Monday, November 28, 2011

The Sunday Times

Last week in the Sunday Times there was an article on page 19 which discusses the concept of a 'Space Elevator', which "could use gravity to hold it in orbit".

Well thank God they don't waste money on a Science Editor.

5 comments:

Anonymous said...

you should see their explanation of the Retro Encabulator. Proper old fashioned science.

http://www.youtube.com/watch?v=9k9x2gUHbQs

Anonymous said...

Clearly nobody wasted any money teaching you physics.

The natural tendency of a body is remain at rest, or in uniform motion in a straight line, unless acted upon by some external force. This is Newton's very first law of motion, and he published it in 1687. I'd have hoped most educated people might have got their heads around it by now.

So a satellite, space elevator terminus or the moon would travel in a straight line past the earth, unless gravity (the external force) acted to hold them in orbit.

Or are you one of those people who think satellites are "held up", by something you call "centrifugal force"? If so, you're not really in a position to criticise anyone else's grasp of science.

Jamie 1960 said...

The mistake in the article is to assume that a space elevator would be in orbit. This is not the case as it is simply a very tall tower and anyone stepping off it would fall down to Earth (As Arthur C Clarke pointed out in his 1978 novel The Fountains of Paradise) unlike say, an astronaut stepping off the International Space Station which, like all satellites has sufficient velocity to stay in orbit.

A space elevator would certainly not be 'held up' by gravity.

Anonymous said...

Physics education fail. Come to that, google fail.

Unless you're referring to the original Tsiolkovsky suggestion from over a century ago, space elevators, also known as geostationary orbital tethers, *are* very much in orbit. They are definitely NOT "simply a very tall tower".

Also, whether or not you fall to earth or away from it depends entirely on how far up the tether you choose to step off. The higher up, the longer you would take to fall (duh), but only up to the point that you reach the height of a geostat satellite.
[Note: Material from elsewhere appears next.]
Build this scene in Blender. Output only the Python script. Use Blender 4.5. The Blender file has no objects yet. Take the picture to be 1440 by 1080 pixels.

If the cable extends beyond this point (and it would, for counterweighting), stepping off the cable higher up puts you on an interplanetary course away from the earth.

Amusingly, you're also completely wrong about the ISS, which is never being more than 250 miles up and therefore barely into space at all (c.f. geostat satellites, which are almost 22 THOUSAND miles further up). As a result, it suffers atmospheric drag which requires it to perform station keeping burns to stay in orbit. Without regular three hour station keeping engine boosts, the ISS would have dropped out of orbit long ago.

Not even geostationary satellites have "sufficient velocity to stay in orbit", however, as there is no such velocity, what with the universe being a complicated place.

While you're googling "orbital station keeping", you might like to also check out the Dunning-Kruger effect.

Anonymous said...

Satellites stay in orbit because they are travelling fast enough to counteract the downward pull of gravity. I can still remember seeing a picture of a man twirling a bucket of water around his head to illustrate the point.

Gravity doesn't hold anything up- it pulls towards the centre of the Earth. That's why we stick to the ground.